We fed it to him one night while trying to bribe him to let us file his nails with one of THESE. We crammed his face full of bacon popcorn and he loved it. He ate it until his eyes literally pleaded... "Please, please you have to stop giving it to me because I cannot stop eating it!" So that was that. Life goes on... until two nights later. Let me explain that the inside of our trailer is a small space. I mean... it is enough room for us to live and function and be perfectly comfortable and happy in, but when it comes to certain things, namely SMELLS, it can get really small, really fast. And on that particular evening it was like being housed in a shoebox with a seriously pissed off skunk. Bacon Popcorn = Bacon Popcorn Farts. Bacon Popcorn Farts that have been stewing for 48 hours in the gut of a dog. When I mentioned a pissed off skunk that does not really come close to capturing the true essence of this scent. It would be more accurate to imagine that the skunk also smells like greasy poop. Burning, greasy poop that is on fire and smoldering in a pit of old rubber tires. Yes. That about sums it up. At one point Billy and I were actually huddled in corners with clothes to cover our faces. It woke me in the night. There was no escape. Of course Rudy was oblivious. Every now and then he would shoot us a look over his shoulder as he let fly with a freshy just to see if we were paying proper attention. Which was unavoidable of course. My attention paying skills were forcibly at an all time high. So there you have it. Do not feed your dog Bacon Popcorn. It could be used as a seriously hateful tactic against a neighbor you are quarreling with... feed some to HIS dog. That'll fix him. Just make sure you are upwind of the situation on the day you execute your plan.
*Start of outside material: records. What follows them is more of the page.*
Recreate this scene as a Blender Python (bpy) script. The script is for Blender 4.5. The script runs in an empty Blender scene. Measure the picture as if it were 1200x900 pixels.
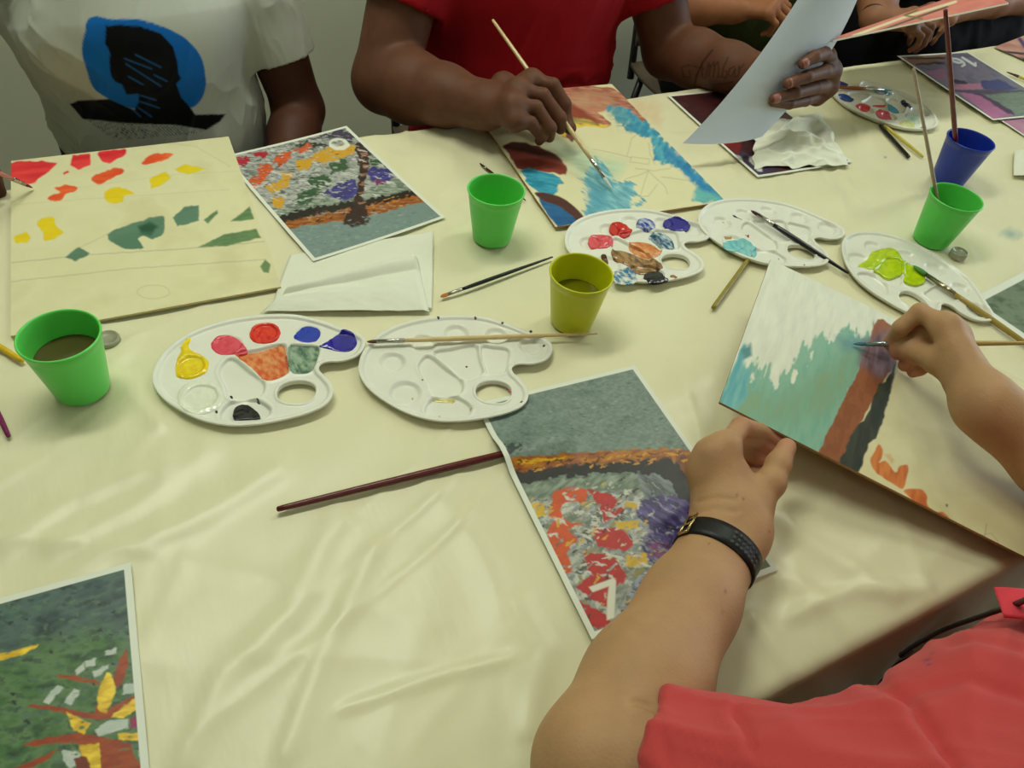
import bpy, math
import numpy as np
from mathutils import Matrix, Vector

# ---------------------------------------------------------------- viewpoint and table frame
# x runs along the long table, y across it, z = 0 is the table top (lifted by TZ in the room)
TZ = 0.74
EXPO = 0.0
CF = np.array([0.3680568784, 0.5822084102, -0.7249603447])
CR = np.array([0.8923464234, -0.4402529074, 0.0994748117])
CU = np.array([0.2612508276, 0.6835281594, 0.6815697033])
CH = 0.6406326798
FP = 877.952212

def at(x, y, z=0.0):
    d = CF + CR*(x-600)/FP - CU*(y-450)/FP
    return np.array([0, 0, CH]) + d*((z-CH)/d[2])
def aty(x, y, Y):
    d = CF + CR*(x-600)/FP - CU*(y-450)/FP
    return np.array([0, 0, CH]) + d*(Y/d[1])
def topx(P):
    d = np.asarray(P, float) - np.array([0, 0, CH])
    z = d @ CF
    return 600 + FP*(d @ CR)/z, 450 - FP*(d @ CU)/z
def zz(ox, oy, s, pts):
    return [(ox + x/s, oy + y/s) for x, y in pts]
V = lambda *a: np.array(a, float)
def unit(v):
    v = np.asarray(v, float); return v/np.linalg.norm(v)

# ---------------------------------------------------------------- numeric noise
def _h(ix, iy, iz, seed):
    n = (ix*374761393 + iy*668265263 + iz*2147483647 + seed*974634777) & 0xffffffff
    n = ((n ^ (n >> 13))*1274126177) & 0xffffffff
    n = n ^ (n >> 16)
    return (n & 0xffff)/65535.0
def vnoise(x, y, z=None, seed=0):
    x = np.asarray(x, float); y = np.asarray(y, float)
    z = np.zeros_like(x) if z is None else np.asarray(z, float)
    fx, fy, fz = np.floor(x), np.floor(y), np.floor(z)
    ix, iy, iz = fx.astype(np.int64), fy.astype(np.int64), fz.astype(np.int64)
    u, v, w = x-fx, y-fy, z-fz
    u = u*u*(3-2*u); v = v*v*(3-2*v); w = w*w*(3-2*w)
    r = 0
    for dx in (0, 1):
        for dy in (0, 1):
            for dz in (0, 1):
                k = (u if dx else 1-u)*(v if dy else 1-v)*(w if dz else 1-w)
                r = r + k*_h(ix+dx, iy+dy, iz+dz, seed)
    return r*2-1
def fbm(x, y, z=None, seed=0, o=3):
    r = 0; a = 1; t = 0
    for i in range(o):
        f = 2**i
        r = r + a*vnoise(x*f, y*f, None if z is None else z*f, seed+i*7)
        t += a; a *= .5
    return r/t

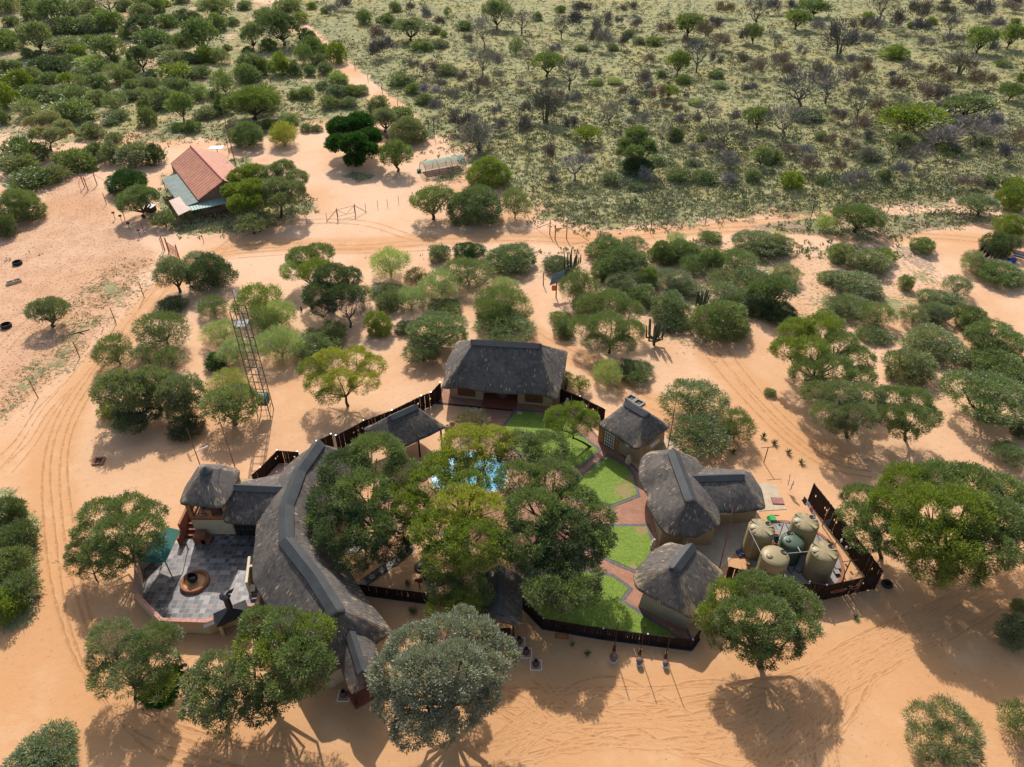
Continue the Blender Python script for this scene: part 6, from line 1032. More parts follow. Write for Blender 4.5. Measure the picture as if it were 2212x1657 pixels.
c = tk(775, 460, 0.05); t = thing('manhole_cover', c, 'reddish square inspection cover on the concrete yard', 'cover'); obj('cover', box(c, (0.95, 0.75, 0.14), -0.05), paint('reddish_concrete', (0.33, 0.15, 0.12), 0.8, 0.2, 3), t); obj('kerb', box(c-[0, 0, .03], (1.05, 0.85, 0.1), -0.05), M['redbrick'], t)
c = tk(480, 290, 0.05); tag(obj('storage_box', box(c, (0.5, 0.6, 0.3), -0.2), paint('reddish_concrete', (0.33, 0.15, 0.12))), 'dark red box against the corner of the thatched wing', 'box')
c = tk(755, 670, 0.02); tag(obj('steel_bracket', merge(box(c, (0.5, 0.06, 0.05), 0.05), box(c+[-.2, -.15, 0], (0.06, 0.4, 0.05), .2)), M['rust']), 'rusty L-shaped steel offcut on the sand behind the tanks', 'bracket')
for i, (x, y, rz, lab) in enumerate(((1645, 1440, .1, 'grey plastic crate at the right edge of the tank plinth'), (1640, 1525, .1, 'flat dark crate below the grey crate at the right edge of the plinth'))):
    c = tk(x, y, .14); t = thing('plastic_crate', c, lab, 'crate'); obj('crate_body', box(c+[0, 0, .1], (.4, .5-.1*i, .2), rz), M['steel'] if i == 0 else M['rubber'], t); obj('lid', box(c+[0, 0, .215], (.42, .52-.1*i, .03), rz), M['grey'], t)
# washing lines, T posts and laundry
def tpost(p, h, rz, label, name='washing_line_post'):
    t = thing(name, p, label, 'post', 'washing line posts'); obj('post', cyl((p[0], p[1], 0), 0.045, h, 6), M['pole'], t); obj('crossbar', tube([p+A(-.7*math.cos(rz), -.7*math.sin(rz), h), p+A(.7*math.cos(rz), .7*math.sin(rz), h)], .035, 5), M['pole'], t); return t
tpost(tk(1745, 1575, 0), 2.0, 0.15, 'T-shaped washing line post in the lower right of the tank yard'); tpost(P(1649, 1000), 2.0, 0.1, 'T-shaped washing line post on the sand beside the agaves')
tpost(tk(1430, 830, 0), 1.9, 0.9, 'T-shaped washing line post by the tank yard fence'); 
def cloth(a, b, drop, mat, label, seed):
    rg = np.random.default_rng(seed); a, b = np.array(a), np.array(b); V, m = [], 9
    for i in range(m):
        p = a+(b-a)*i/(m-1); s = 0.05*math.sin(i*1.9+seed); V += [p, p+A(s, s, -drop*0.5), p+A(-s, 2*s, -drop*(1-0.12*rg.random()))]
    V = np.array(V); V2 = V+A(0.012, 0.012, 0); n = len(V); F = [(i*3+j, (i+1)*3+j, (i+1)*3+j+1, i*3+j+1) for i in range(m-1) for j in range(2)]
    return tag(obj('hanging_cloth', (np.vstack([V, V2]), F+[tuple(n+k for k in f_[::-1]) for f_ in F]), mat, smooth=True), label, 'cloth', 'clothes hung out to dry')
pk = paint('dark_purple_cloth', (0.08, 0.05, 0.07)), paint('pink_cloth', (0.5, 0.2, 0.24)), paint('white_cloth', (0.6, 0.58, 0.62)), paint('blue_cloth', (0.18, 0.24, 0.36))
cloth(tk(1165, 385, 1.7), tk(1215, 445, 1.7), 0.75, pk[0], 'dark purple cloth at the back end of the washing line', 1); cloth(tk(1215, 450, 1.7), tk(1260, 510, 1.7), 0.5, pk[2], 'white shirt next to the dark purple cloth', 2); cloth(tk(1265, 520, 1.7), tk(1310, 590, 1.7), 0.6, pk[1], 'pink cloth on the washing line beside the fence', 3); cloth(tk(1310, 600, 1.7), tk(1340, 660, 1.7), 0.4, pk[2], 'small white cloth at the near end of the washing line', 4); cloth(tk(1480, 745, 1.6), tk(1560, 720, 1.6), 0.6, pk[3], 'pale blue garment hanging by the tank yard fence', 5)
g1 = paint('grey_sheet', (0.36, 0.31, 0.32)); cloth(P(1708, 1020.5, 1.7), P(1702, 1044, 0.9), 0.5, g1, 'left one of two grey sheets drying above the concrete yard', 6); cloth(P(1716, 1033, 1.7), P(1708, 1053, 0.9), 0.5, g1, 'right one of two grey sheets drying above the concrete yard', 7)
o = tag(obj('washing_line', merge(tube([tk(1165, 385, 1.72), tk(1430, 830, 1.9)], .008, 4), tube([tk(1745, 1575, 2.0)-A(.6, 0, 0), tk(1250, 1470, 1.9)], .008, 4), tube([tk(1660, 1165, 1.5), tk(1380, 740, 2.0)], .008, 4)), M['steel']), 'thin washing lines strung across the tank yard', 'line')
for i, (x, y) in enumerate(((1708, 1060), (1782, 1165))): c = tk(x, y, 1.2); tag(obj('hanging_bottle', lathe([(.06, 0), (.09, .05), (.09, .25), (.04, .33), (.001, .34)], c, 10), M['white']), '%s white plastic bottle hanging by the tank yard fence' % ('upper' if i == 0 else 'lower'), 'bottle', 'hanging bottles')
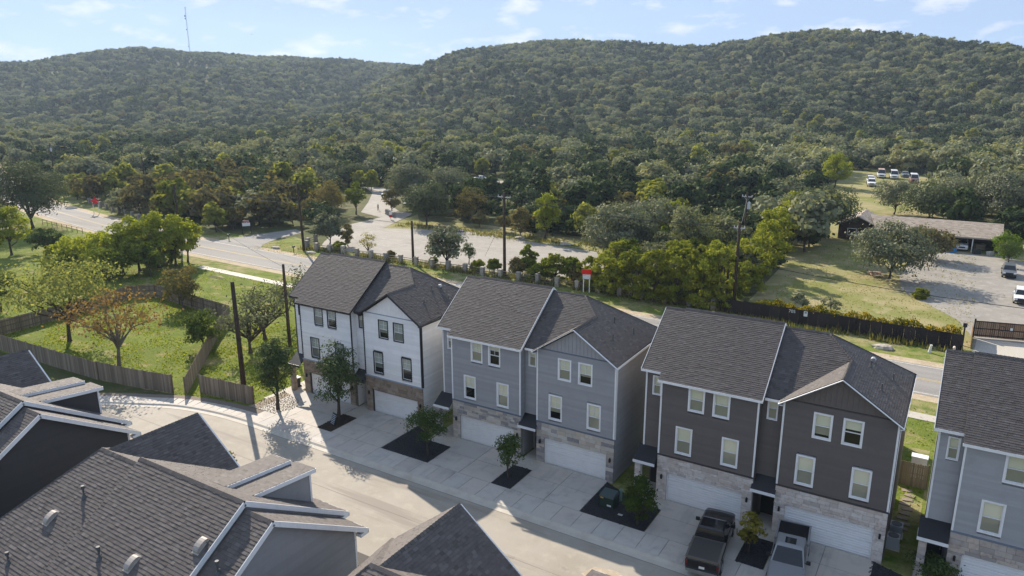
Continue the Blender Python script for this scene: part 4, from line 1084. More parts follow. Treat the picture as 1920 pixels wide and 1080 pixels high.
# stone pillar fence of the park
PIL = [stone_unit(300 + k) for k in range(1)]
PILM = mat('pillar_stone', (.40, .36, .31), .9, .15, rnd=[(.40, .36, .31), (.33, .30, .265), (.46, .42, .36), (.29, .27, .25)], var=((.24, .22, .2), 6, .5, .7), bump=(8, .7, .06))
RAILM = mat('old_rail', (.21, .18, .145), .9, .15, var=((.13, .11, .09), 4, .45, .7))
def pillar_fence(label, pts):
    T = thing('pillar_fence', label, 'fence', (pts[0][0], pts[0][1], 0)); ox, oy = pts[0]
    r = random.Random(5)
    for i, (x, y) in enumerate(pts):
        b = MB(); z = 0; x -= ox; y -= oy
        while z < 1.2:
            h = r.uniform(.16, .3); j = lambda: r.uniform(-.03, .03)
            sx, sy = .29 + j(), .29 + j()
            b.add([(x - sx, y - sy + j(), z + .006), (x + sx, y - sy + j(), z + .006), (x + sx + j(), y + sy, z + .006), (x - sx, y + sy, z + .006), (x - sx + j(), y - sy, z + h), (x + sx, y - sy + j(), z + h), (x + sx, y + sy, z + h), (x - sx + j(), y + sy, z + h)], BOXF); z += h
        b.add([(x - .34, y - .34, z + .004), (x + .34, y - .34, z + .004), (x + .34, y + .34, z + .004), (x - .34, y + .34, z + .004), (x - .3, y - .28, z + .13), (x + .3, y - .3, z + .12), (x + .28, y + .3, z + .12), (x - .3, y + .3, z + .14)], BOXF)
        b.build('stone_pillar', PILM, T)
        if i < len(pts) - 1:
            x2, y2 = pts[i + 1][0] - ox, pts[i + 1][1] - oy
            if math.hypot(x2 - x, y2 - y) < 5:
                for zr in (.35, .72, 1.08): MB().tube([(x, y, zr + r.uniform(-.06, .06)), (x2, y2, zr + r.uniform(-.06, .06))], .055, 5).build('rail', RAILM, T)
pillar_fence('stone pillar and rail fence along the gravel parking lot', [(-105.4, 98.2), (-104.3, 95.2), (-102.2, 93.0)] + [(-99.2 + 3.32 * k, 92.5 - .012 * k) for k in range(23)])
pillar_fence('stone pillar fence beyond the road at the far left', [(-196 + 5 * k * .92, 105 - 1.9 * k * .6) for k in range(10)])

# ================================================================ POLES AND CABLES
def pole(label, x, y, h, r=.16, arm=None, tr=False, lamp=False, rz=0.0, slope=0.0):
    T = thing('utility_pole', label, 'utility pole', (x, y, 0), rz, 'utility poles'); r *= 1.2 if y > 60 else 1.05
    MB().tube([(0, 0, -.2), (slope * .5, 0, h * .5), (slope, 0, h)], [r * 1.15, r, r * .8], 10).build('pole_shaft', POLEM, T, smooth=True)
    if arm:
        MB().box(-arm, arm, -.07, .07, h - .75, h - .62).build('crossarm', GREYM if lamp else POLEM, T)
        for s in (-.92, -.35, .92):
            MB().tube([(s * arm, 0, h - .62), (s * arm, 0, h - .36)], [.05, .03], 6).build('insulator', PLATE, T)
        MB().beam((-arm * .6, .02, h - .7), (0, .02, h - 1.4), .04, .04).beam((arm * .6, .02, h - .7), (0, .02, h - 1.4), .04, .04).build('brace', GREYM, T)
    if tr:
        MB().tube([(.34, 0, h - 2.6), (.34, 0, h - 1.6)], .26, 12).tube([(.34, 0, h - 1.6), (.34, 0, h - 1.35)], [.12, .04], 8).build('transformer', mat('transformer_grey', (.55, .57, .58), .5, .4), T)
    return T
pole('thick brown utility pole standing at the turning circle', -54.0, 40.35, 11.35, .21, slope=-.15)
pole('brown utility pole close to the left of the white duplex', -62.3, 53.1, 9.5, .17)
pole('leaning brown pole at the park entrance', -101.1, 91.2, 12.2, .18, slope=-.4)
pole('plain short brown pole before the gravel lot', -77.0, 92.9, 7.3, .17)
pole('tall dark pole with a crossarm in front of the gravel lot', -59.0, 93.0, 13.1, .18, arm=1.15, lamp=True)
pole('tall brown pole with lamp arm by the tree line on the right', -23.6, 92.4, 11.7, .18, arm=.7, lamp=True)
pole('short thin pole beside the tall brown one on the right', -24.9, 93.4, 6.6, .14)
pole('pale pole with a white transformer among the olive trees', -29.3, 118, 12.3, .14, arm=.8, tr=True, lamp=True)
pole('slim pole rising behind the roadside clump on the left', -179.6, 110.9, 12.5, .16)
pole('dark pole seen through the bright roadside clump', -120.4, 79.7, 12.0, .17)
pole('distant pole with transformer and crossarm at far left', -250.3, 124.3, 13.0, .18, arm=1.3, tr=True)
WIRE = mat('cable_black', (.03, .03, .032), .6, .3)
def cable(label, a, b_, sag, r=.032, n=14):
    a = Vector(a); b_ = Vector(b_); pts = []
    for i in range(n + 1):
        t = i / n; p = a.lerp(b_, t); p.z -= sag * 4 * t * (1 - t); pts.append(p - a)
    o = MB().tube(pts, r, 4).build('overhead_cable', WIRE, None, a)
    props(o, label, 'cable', 'overhead cables')
cable('upper cable from the far left pole to the slim pole', (-250.3, 124.3, 12.4), (-179.6, 110.9, 12.2), 1.2)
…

I will leave you with a few more recent beach shots from here in Carmel. I like to call this one... "Two Bearded Men."


This is a shot of Rudy in hot pursuit of a curly little lady on the beach who was playing hard to get...



And this last one is my favorite shot from that afternoon. The waves were just enormous and were breaking right on the beach. The sky was an incredible backdrop of clouds, blue sky and of course the sun.


We head out to Big Sur on Monday. I am hoping to still be able to get online via our air card so cross your fingers for us.